* _Given records_:

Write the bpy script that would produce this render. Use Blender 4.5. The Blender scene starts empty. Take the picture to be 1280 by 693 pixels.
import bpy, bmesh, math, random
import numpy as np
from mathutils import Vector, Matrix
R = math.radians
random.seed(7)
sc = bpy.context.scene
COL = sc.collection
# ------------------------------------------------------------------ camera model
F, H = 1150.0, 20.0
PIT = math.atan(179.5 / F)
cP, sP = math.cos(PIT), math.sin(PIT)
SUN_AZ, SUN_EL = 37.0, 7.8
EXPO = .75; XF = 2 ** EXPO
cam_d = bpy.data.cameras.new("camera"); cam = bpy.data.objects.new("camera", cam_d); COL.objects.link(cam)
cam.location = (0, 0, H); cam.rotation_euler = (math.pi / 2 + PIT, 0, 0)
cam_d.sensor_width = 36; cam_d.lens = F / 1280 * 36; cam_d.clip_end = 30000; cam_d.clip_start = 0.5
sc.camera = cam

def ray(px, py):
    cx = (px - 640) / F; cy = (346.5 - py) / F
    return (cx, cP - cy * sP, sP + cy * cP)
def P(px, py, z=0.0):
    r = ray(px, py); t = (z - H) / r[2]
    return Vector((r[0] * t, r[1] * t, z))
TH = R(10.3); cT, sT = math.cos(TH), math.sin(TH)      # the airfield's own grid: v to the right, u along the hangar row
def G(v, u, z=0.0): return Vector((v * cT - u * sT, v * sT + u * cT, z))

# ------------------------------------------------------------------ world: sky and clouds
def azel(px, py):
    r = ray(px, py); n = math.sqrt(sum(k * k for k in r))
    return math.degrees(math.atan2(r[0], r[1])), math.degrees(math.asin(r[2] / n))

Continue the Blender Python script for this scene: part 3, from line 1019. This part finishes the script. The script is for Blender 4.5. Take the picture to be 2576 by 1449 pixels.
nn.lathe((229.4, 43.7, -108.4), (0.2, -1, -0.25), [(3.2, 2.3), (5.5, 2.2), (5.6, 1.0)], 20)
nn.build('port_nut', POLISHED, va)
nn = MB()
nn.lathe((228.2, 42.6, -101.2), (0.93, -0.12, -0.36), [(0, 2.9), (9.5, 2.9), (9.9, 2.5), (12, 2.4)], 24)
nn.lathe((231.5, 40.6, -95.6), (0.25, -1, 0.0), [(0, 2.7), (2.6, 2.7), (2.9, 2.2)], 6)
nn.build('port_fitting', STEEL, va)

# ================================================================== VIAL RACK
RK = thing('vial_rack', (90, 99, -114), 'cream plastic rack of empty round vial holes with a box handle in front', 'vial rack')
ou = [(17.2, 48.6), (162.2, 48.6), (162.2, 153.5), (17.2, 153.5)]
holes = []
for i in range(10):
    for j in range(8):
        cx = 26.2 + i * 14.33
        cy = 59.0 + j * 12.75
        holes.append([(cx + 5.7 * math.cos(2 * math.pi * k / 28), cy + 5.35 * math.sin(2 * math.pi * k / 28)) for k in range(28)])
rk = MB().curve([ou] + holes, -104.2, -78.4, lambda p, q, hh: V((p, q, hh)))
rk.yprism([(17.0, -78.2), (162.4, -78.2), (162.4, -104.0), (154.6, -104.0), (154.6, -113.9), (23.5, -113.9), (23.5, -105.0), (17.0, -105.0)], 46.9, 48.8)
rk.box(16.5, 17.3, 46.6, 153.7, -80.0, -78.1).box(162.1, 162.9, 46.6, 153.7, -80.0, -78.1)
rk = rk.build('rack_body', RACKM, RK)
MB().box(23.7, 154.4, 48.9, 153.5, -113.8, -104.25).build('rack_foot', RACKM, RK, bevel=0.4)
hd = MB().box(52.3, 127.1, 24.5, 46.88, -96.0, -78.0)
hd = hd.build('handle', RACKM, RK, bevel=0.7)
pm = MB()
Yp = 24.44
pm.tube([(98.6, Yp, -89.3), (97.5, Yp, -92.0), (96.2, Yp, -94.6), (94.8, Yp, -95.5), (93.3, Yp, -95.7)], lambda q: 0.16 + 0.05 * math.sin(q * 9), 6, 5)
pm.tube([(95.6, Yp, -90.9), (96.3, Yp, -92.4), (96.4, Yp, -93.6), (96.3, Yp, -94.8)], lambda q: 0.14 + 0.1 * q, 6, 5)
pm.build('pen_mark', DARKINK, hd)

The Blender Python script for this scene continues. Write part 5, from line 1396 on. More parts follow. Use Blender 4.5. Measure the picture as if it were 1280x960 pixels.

* _Task instructions_: Retype the listing exactly, in full.

* _Exercise output_:
Write the bpy script that would produce this render. Use Blender 4.5. The Blender scene starts empty. Take the picture to be 1280 by 693 pixels.
import bpy, bmesh, math, random
import numpy as np
from mathutils import Vector, Matrix
R = math.radians
random.seed(7)
sc = bpy.context.scene
COL = sc.collection
# ------------------------------------------------------------------ camera model
F, H = 1150.0, 20.0
PIT = math.atan(179.5 / F)
cP, sP = math.cos(PIT), math.sin(PIT)
SUN_AZ, SUN_EL = 37.0, 7.8
EXPO = .75; XF = 2 ** EXPO
cam_d = bpy.data.cameras.new("camera"); cam = bpy.data.objects.new("camera", cam_d); COL.objects.link(cam)
cam.location = (0, 0, H); cam.rotation_euler = (math.pi / 2 + PIT, 0, 0)
cam_d.sensor_width = 36; cam_d.lens = F / 1280 * 36; cam_d.clip_end = 30000; cam_d.clip_start = 0.5
sc.camera = cam

def ray(px, py):
    cx = (px - 640) / F; cy = (346.5 - py) / F
    return (cx, cP - cy * sP, sP + cy * cP)
def P(px, py, z=0.0):
    r = ray(px, py); t = (z - H) / r[2]
    return Vector((r[0] * t, r[1] * t, z))
TH = R(10.3); cT, sT = math.cos(TH), math.sin(TH)      # the airfield's own grid: v to the right, u along the hangar row
def G(v, u, z=0.0): return Vector((v * cT - u * sT, v * sT + u * cT, z))

# ------------------------------------------------------------------ world: sky and clouds
def azel(px, py):
    r = ray(px, py); n = math.sqrt(sum(k * k for k in r))
    return math.degrees(math.atan2(r[0], r[1])), math.degrees(math.asin(r[2] / n))

Continue the Blender Python script for this scene: part 3, from line 1019. This part finishes the script. The script is for Blender 4.5. Take the picture to be 2576 by 1449 pixels.
nn.lathe((229.4, 43.7, -108.4), (0.2, -1, -0.25), [(3.2, 2.3), (5.5, 2.2), (5.6, 1.0)], 20)
nn.build('port_nut', POLISHED, va)
nn = MB()
nn.lathe((228.2, 42.6, -101.2), (0.93, -0.12, -0.36), [(0, 2.9), (9.5, 2.9), (9.9, 2.5), (12, 2.4)], 24)
nn.lathe((231.5, 40.6, -95.6), (0.25, -1, 0.0), [(0, 2.7), (2.6, 2.7), (2.9, 2.2)], 6)
nn.build('port_fitting', STEEL, va)

# ================================================================== VIAL RACK
RK = thing('vial_rack', (90, 99, -114), 'cream plastic rack of empty round vial holes with a box handle in front', 'vial rack')
ou = [(17.2, 48.6), (162.2, 48.6), (162.2, 153.5), (17.2, 153.5)]
holes = []
for i in range(10):
    for j in range(8):
        cx = 26.2 + i * 14.33
        cy = 59.0 + j * 12.75
        holes.append([(cx + 5.7 * math.cos(2 * math.pi * k / 28), cy + 5.35 * math.sin(2 * math.pi * k / 28)) for k in range(28)])
rk = MB().curve([ou] + holes, -104.2, -78.4, lambda p, q, hh: V((p, q, hh)))
rk.yprism([(17.0, -78.2), (162.4, -78.2), (162.4, -104.0), (154.6, -104.0), (154.6, -113.9), (23.5, -113.9), (23.5, -105.0), (17.0, -105.0)], 46.9, 48.8)
rk.box(16.5, 17.3, 46.6, 153.7, -80.0, -78.1).box(162.1, 162.9, 46.6, 153.7, -80.0, -78.1)
rk = rk.build('rack_body', RACKM, RK)
MB().box(23.7, 154.4, 48.9, 153.5, -113.8, -104.25).build('rack_foot', RACKM, RK, bevel=0.4)
hd = MB().box(52.3, 127.1, 24.5, 46.88, -96.0, -78.0)
hd = hd.build('handle', RACKM, RK, bevel=0.7)
pm = MB()
Yp = 24.44
pm.tube([(98.6, Yp, -89.3), (97.5, Yp, -92.0), (96.2, Yp, -94.6), (94.8, Yp, -95.5), (93.3, Yp, -95.7)], lambda q: 0.16 + 0.05 * math.sin(q * 9), 6, 5)
pm.tube([(95.6, Yp, -90.9), (96.3, Yp, -92.4), (96.4, Yp, -93.6), (96.3, Yp, -94.8)], lambda q: 0.14 + 0.1 * q, 6, 5)
pm.build('pen_mark', DARKINK, hd)

The Blender Python script for this scene continues. Write part 5, from line 1396 on. More parts follow. Use Blender 4.5. Measure the picture as if it were 1280x960 pixels.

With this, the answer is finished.